In the Toronto Star, Richard Brennan reports on a new study by the C.D. Howe Institute calling for the province to join the modern era:
The “quasi-monopoly” LCBO and The Beer Store have hosed Ontario consumers long enough, a C.D. Howe Institute report says.
The right-wing think tank said the Ontario government should strip them both of their almost exclusive right to sell beer, wine and spirits, suggesting the report proves that opening up to alcohol sales to competition will mean lower prices.

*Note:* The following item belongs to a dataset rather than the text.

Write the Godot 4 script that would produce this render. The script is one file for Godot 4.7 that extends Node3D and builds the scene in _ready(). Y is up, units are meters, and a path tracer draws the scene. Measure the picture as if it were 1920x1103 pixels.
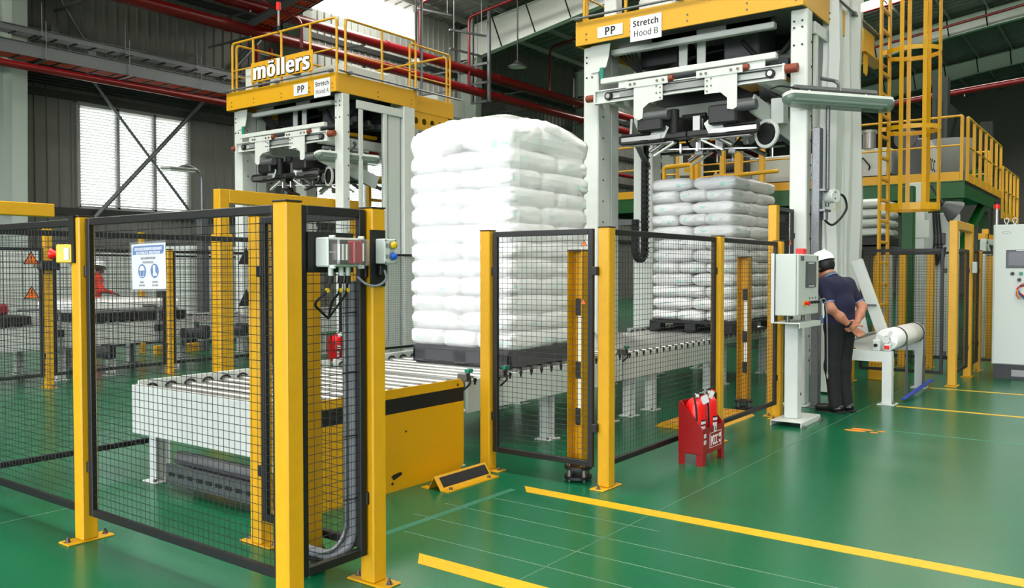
extends Node3D
# An industrial packing hall: roller conveyors, wire-mesh guards, two stretch hood machines, pallet loads.
# X runs along the conveyors, +Z towards the aisle, y up, metres.

var cur: Node3D
var org := Vector3.ZERO
var V := PackedVector3Array()
var N := PackedVector3Array()
var UV := PackedVector2Array()
var names := {}
var M := {}
var wire_cache := {}
var rng := RandomNumberGenerator.new()

# ---------- naming and committing ----------
func numbered(s: String) -> String:
	if not names.has(s):
		names[s] = 0
		return s
	names[s] += 1
	return "%s_%03d" % [s, names[s]]

func tag(o: Node, label: String, cat: String, group := "") -> void:
	o.set_meta("label", label)
	o.set_meta("category", cat)
	if group != "":
		o.set_meta("group", group)

func at(p: Vector3) -> void:
	org = p
	V.clear(); N.clear(); UV.clear()

# a thing with parts: a Node3D at its base; shapes are given in world metres
func T(called: String, label: String, cat: String, base: Vector3, group := "") -> Node3D:
	var o := Node3D.new()
	o.name = numbered(called)
	add_child(o)
	o.position = base
	tag(o, label, cat, group)
	cur = o
	at(base)
	return o

func flush(m: Material) -> ArrayMesh:
	var a := []
	a.resize(Mesh.ARRAY_MAX)
	a[Mesh.ARRAY_VERTEX] = V
	a[Mesh.ARRAY_NORMAL] = N
	a[Mesh.ARRAY_TEX_UV] = UV
	var am := ArrayMesh.new()
	am.add_surface_from_arrays(Mesh.PRIMITIVE_TRIANGLES, a)
	am.surface_set_material(0, m)
	V = PackedVector3Array(); N = PackedVector3Array(); UV = PackedVector2Array()
	return am

func part(called: String, m: Material, parent: Node = null, stuff := false) -> MeshInstance3D:
	var mi := MeshInstance3D.new()
	mi.mesh = flush(m)
	mi.name = called
	(parent if parent else cur).add_child(mi, true)
	if stuff:
		mi.set_meta("kind", "stuff")
	return mi

func inst(called: String, mesh: Mesh, xf: Transform3D, parent: Node = null) -> MeshInstance3D:
	var mi := MeshInstance3D.new()
	mi.mesh = mesh
	mi.name = called
	var pr_: Node = parent if parent else cur
	pr_.add_child(mi, true)
	mi.transform = Transform3D(xf.basis, xf.origin - org)
	return mi

# a thing that is one mesh
func solo(called: String, label: String, cat: String, m: Material, group := "") -> MeshInstance3D:
	var mi := MeshInstance3D.new()
	mi.mesh = flush(m)
	mi.name = numbered(called)
	add_child(mi)
	mi.position = org
	tag(mi, label, cat, group)
	return mi

func struct(called: String, m: Material) -> MeshInstance3D:
	var mi := MeshInstance3D.new()
	mi.mesh = flush(m)
	mi.name = called
	add_child(mi)
	mi.position = org
	mi.set_meta("kind", "structure")
	cur = mi
	return mi

func dup(o: Node3D, shift: Vector3, label: String, group := "") -> Node3D:
	var c: Node3D = o.duplicate()
	var base := String(o.name)
	if base.length() > 4 and base.substr(base.length() - 4, 1) == "_" and base.substr(base.length() - 3).is_valid_int():
		base = base.substr(0, base.length() - 4)
	c.name = numbered(base)
	add_child(c)
	c.position = o.position + shift
	c.set_meta("label", label)
	if group != "":
		c.set_meta("group", group)
	return c

# ---------- shapes ----------
func tri(a: Vector3, b: Vector3, c: Vector3, na: Vector3, nb: Vector3, nc: Vector3) -> void:
	if (b - a).cross(c - a).dot(na + nb + nc) > 0.0:
		V.append(a - org); V.append(c - org); V.append(b - org)
		N.append(na); N.append(nc); N.append(nb)
	else:
		V.append(a - org); V.append(b - org); V.append(c - org)
		N.append(na); N.append(nb); N.append(nc)
	UV.append(Vector2.ZERO); UV.append(Vector2.ZERO); UV.append(Vector2.ZERO)

func quad(a: Vector3, b: Vector3, c: Vector3, d: Vector3, n: Vector3) -> void:
	tri(a, b, c, n, n, n)
	tri(a, c, d, n, n, n)

# textured quad: top-left, top-right, bottom-right, bottom-left as the viewer sees it
func pic(a: Vector3, b: Vector3, c: Vector3, d: Vector3) -> void:
	var n := (b - a).cross(c - a).normalized() * -1.0
	for k in [a, b, c, a, c, d]:
		V.append(k - org); N.append(n)
	for k in [Vector2(0, 0), Vector2(1, 0), Vector2(1, 1), Vector2(0, 0), Vector2(1, 1), Vector2(0, 1)]:
		UV.append(k)

func bo(c: Vector3, s: Vector3, b := Basis.IDENTITY, ch := 0.0) -> void:
	var h := s * 0.5
	ch = minf(ch, minf(h.x, minf(h.y, h.z)) * 0.6)
	var ax := [b.x, b.y, b.z]
	for i in 3:
		var j := (i + 1) % 3
		var k := (i + 2) % 3
		for sg in [-1.0, 1.0]:
			var n: Vector3 = ax[i] * sg
			var o: Vector3 = c + n * h[i]
			var u: Vector3 = ax[j] * (h[j] - ch)
			var v: Vector3 = ax[k] * (h[k] - ch)
			quad(o - u - v, o + u - v, o + u + v, o - u + v, n)
	if ch <= 0.0:
		return
	for i in 3:
		var j := (i + 1) % 3
		var k := (i + 2) % 3
		for si in [-1.0, 1.0]:
			for sj in [-1.0, 1.0]:
				var n: Vector3 = (ax[i] * si + ax[j] * sj).normalized()
				var p1: Vector3 = c + ax[i] * (si * h[i]) + ax[j] * (sj * (h[j] - ch))
				var p2: Vector3 = c + ax[i] * (si * (h[i] - ch)) + ax[j] * (sj * h[j])
				var w: Vector3 = ax[k] * (h[k] - ch)
				quad(p1 - w, p1 + w, p2 + w, p2 - w, n)
	for si in [-1.0, 1.0]:
		for sj in [-1.0, 1.0]:
			for sk in [-1.0, 1.0]:
				var e := Vector3(si, sj, sk)
				var n: Vector3 = (ax[0] * si + ax[1] * sj + ax[2] * sk).normalized()
				var ps := []
				for i in 3:
					var q := c
					for j in 3:
						q += ax[j] * (e[j] * (h[j] if i == j else h[j] - ch))
					ps.append(q)
				tri(ps[0], ps[1], ps[2], n, n, n)

func bx(x0: float, x1: float, y0: float, y1: float, z0: float, z1: float, ch := 0.0) -> void:
	bo(Vector3((x0 + x1) * 0.5, (y0 + y1) * 0.5, (z0 + z1) * 0.5), Vector3(absf(x1 - x0), absf(y1 - y0), absf(z1 - z0)), Basis.IDENTITY, ch)

func frame(d: Vector3, up := Vector3.UP) -> Basis:   # z along d
	var z := d.normalized()
	if absf(z.dot(up)) > 0.99:
		up = Vector3(1, 0, 0) if absf(z.x) < 0.9 else Vector3(0, 0, 1)
	var x := up.cross(z).normalized()
	return Basis(x, z.cross(x), z)

func bar(p: Vector3, q: Vector3, w: float, h: float, ch := 0.0, up := Vector3.UP) -> void:
	bo((p + q) * 0.5, Vector3(w, h, p.distance_to(q)), frame(q - p, up), ch)

func cy(p: Vector3, q: Vector3, r: float, seg := 12, r1 := -1.0, caps := true) -> void:
	if r1 < 0.0:
		r1 = r
	var b := frame(q - p)
	var sl := (r - r1) / maxf(p.distance_to(q), 1e-5)
	for i in seg:
		var a0 := TAU * i / seg
		var a1 := TAU * (i + 1) / seg
		var d0 := b.x * cos(a0) + b.y * sin(a0)
		var d1 := b.x * cos(a1) + b.y * sin(a1)
		var n0 := (d0 + b.z * sl).normalized()
		var n1 := (d1 + b.z * sl).normalized()
		tri(p + d0 * r, p + d1 * r, q + d1 * r1, n0, n1, n1)
		tri(p + d0 * r, q + d1 * r1, q + d0 * r1, n0, n1, n0)
		if caps:
			tri(p, p + d0 * r, p + d1 * r, -b.z, -b.z, -b.z)
			tri(q, q + d0 * r1, q + d1 * r1, b.z, b.z, b.z)

# tube swept along points
func tb(pts: Array, r: float, seg := 8, caps := true) -> void:
	var n := pts.size()
	var rings := []
	var dirs := []
	var px := Vector3.ZERO
	for i in n:
		var d := Vector3.ZERO
		if i > 0:
			d += (pts[i] - pts[i - 1]).normalized()
		if i < n - 1:
			d += (pts[i + 1] - pts[i]).normalized()
		d = d.normalized()
		if i == 0:
			px = frame(d).x
		else:
			px = (px - d * px.dot(d)).normalized()
		var py := d.cross(px)
		var k := 1.0
		if i > 0 and i < n - 1:
			k = 1.0 / maxf(0.6, d.dot((pts[i + 1] - pts[i]).normalized()))
		var ring := []
		var rd := []
		for s in seg:
			var a := TAU * s / seg
			var v := px * cos(a) + py * sin(a)
			ring.append(pts[i] + v * r * k)
			rd.append(v)
		rings.append(ring)
		dirs.append(rd)
	for i in n - 1:
		for s in seg:
			var t := (s + 1) % seg
			tri(rings[i][s], rings[i][t], rings[i + 1][t], dirs[i][s], dirs[i][t], dirs[i + 1][t])
			tri(rings[i][s], rings[i + 1][t], rings[i + 1][s], dirs[i][s], dirs[i + 1][t], dirs[i + 1][s])
	if caps:
		for e in [0, n - 1]:
			var dn: Vector3 = (pts[0] - pts[1]).normalized() if e == 0 else (pts[n - 1] - pts[n - 2]).normalized()
			for s in seg:
				tri(pts[e], rings[e][s], rings[e][(s + 1) % seg], dn, dn, dn)

# round the inner corners of a polyline
func soft(pts: Array, r: float, k := 5) -> Array:
	var out := [pts[0]]
	for i in range(1, pts.size() - 1):
		var a: Vector3 = pts[i - 1] - pts[i]
		var c: Vector3 = pts[i + 1] - pts[i]
		var rr := minf(r, minf(a.length(), c.length()) * 0.49)
		var p0: Vector3 = pts[i] + a.normalized() * rr
		var p1: Vector3 = pts[i] + c.normalized() * rr
		for j in k + 1:
			var t := float(j) / k
			out.append(p0.lerp(pts[i], t).lerp(pts[i].lerp(p1, t), t))
	out.append(pts[-1])
	return out

# prism: polygon in the plane o + x*u + y*v, swept by w
func pr(poly: PackedVector2Array, o: Vector3, u: Vector3, v: Vector3, w: Vector3, smooth := false) -> void:
	var idx := Geometry2D.triangulate_polygon(poly)
	var wn := w.normalized()
	var P := []
	for p in poly:
		P.append(o + u * p.x + v * p.y)
	for i in range(0, idx.size(), 3):
		tri(P[idx[i]], P[idx[i + 1]], P[idx[i + 2]], -wn, -wn, -wn)
		tri(P[idx[i]] + w, P[idx[i + 1]] + w, P[idx[i + 2]] + w, wn, wn, wn)
	var ccw := not Geometry2D.is_polygon_clockwise(poly)
	var n := poly.size()
	var en := []
	for i in n:
		var e: Vector2 = poly[(i + 1) % n] - poly[i]
		var nn := Vector2(e.y, -e.x) if ccw else Vector2(-e.y, e.x)
		en.append((u * nn.x + v * nn.y).normalized())
	for i in n:
		var j := (i + 1) % n
		var n0: Vector3 = (en[i] + en[(i + n - 1) % n]).normalized() if smooth else en[i]
		var n1: Vector3 = (en[i] + en[j]).normalized() if smooth else en[i]
		tri(P[i], P[j], P[j] + w, n0, n1, n1)
		tri(P[i], P[j] + w, P[i] + w, n0, n1, n0)

# lathe: profile of (radius, height) round the axis d through o
func la(prof: Array, o: Vector3, d: Vector3, seg := 20) -> void:
	var b := frame(d)
	var n := prof.size()
	var sn := []
	for i in n - 1:
		var e: Vector2 = prof[i + 1] - prof[i]
		sn.append(Vector2(e.y, -e.x).normalized())
	for i in n - 1:
		var na: Vector2 = sn[i]
		var nb: Vector2 = sn[i]
		if i > 0 and sn[i].dot(sn[i - 1]) > 0.55:
			na = (sn[i] + sn[i - 1]).normalized()
		if i < n - 2 and sn[i].dot(sn[i + 1]) > 0.55:
			nb = (sn[i] + sn[i + 1]).normalized()
		for s in seg:
			var a0 := TAU * s / seg
			var a1 := TAU * (s + 1) / seg
			var d0 := b.x * cos(a0) + b.y * sin(a0)
			var d1 := b.x * cos(a1) + b.y * sin(a1)
			var p00: Vector3 = o + d0 * prof[i].x + b.z * prof[i].y
			var p01: Vector3 = o + d1 * prof[i].x + b.z * prof[i].y
			var p10: Vector3 = o + d0 * prof[i + 1].x + b.z * prof[i + 1].y
			var p11: Vector3 = o + d1 * prof[i + 1].x + b.z * prof[i + 1].y
			var a_0 := d0 * na.x + b.z * na.y
			var a_1 := d1 * na.x + b.z * na.y
			var b_0 := d0 * nb.x + b.z * nb.y
			var b_1 := d1 * nb.x + b.z * nb.y
			if prof[i].x > 1e-5:
				tri(p00, p01, p11, a_0, a_1, b_1)
			if prof[i + 1].x > 1e-5:
				tri(p00, p11, p10, a_0, b_1, b_0)

func ball(c: Vector3, r: Vector3, su := 12, sv := 8, b := Basis.IDENTITY) -> void:
	for i in sv:
		for j in su:
			var q := []
			for k in [[i, j], [i, j + 1], [i + 1, j + 1], [i + 1, j]]:
				var th: float = PI * k[0] / sv
				var ph: float = TAU * k[1] / su
				q.append(Vector3(sin(th) * cos(ph), cos(th), sin(th) * sin(ph)))
			var nn := []
			var pp := []
			for k in q:
				nn.append((b * (k / r)).normalized())
				pp.append(c + b * (k * r))
			if i > 0:
				tri(pp[0], pp[1], pp[2], nn[0], nn[1], nn[2])
			if i < sv - 1:
				tri(pp[0], pp[2], pp[3], nn[0], nn[2], nn[3])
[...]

“The lack of competition in Ontario’s system for alcoholic beverage retailing causes higher prices for consumers and foregone government revenue,” states the 30-page report, Uncorking a Strange Brew: The Need for More Competition in Ontario’s Alcoholic Beverage Retailing System, to be released publicly Wednesday.
The report includes tables comparing Ontario beer prices to other provinces with greater private sector involvement, particularly with Quebec, where a case of 24 domestic beers can be as much as $10 cheaper and even more for imported brands.
Since 1927, when the Liquor Control Act was passed, the Liquor Control Board of Ontario and the privately owned Brewers Warehousing Company Limited have had a stranglehold on alcohol sale in the province.
“The Beer Store’s quasi-monopoly of beer retailing is … an anachronism,” the report says, referring to the foreign-owned private retailer that is protected by provincial legislation.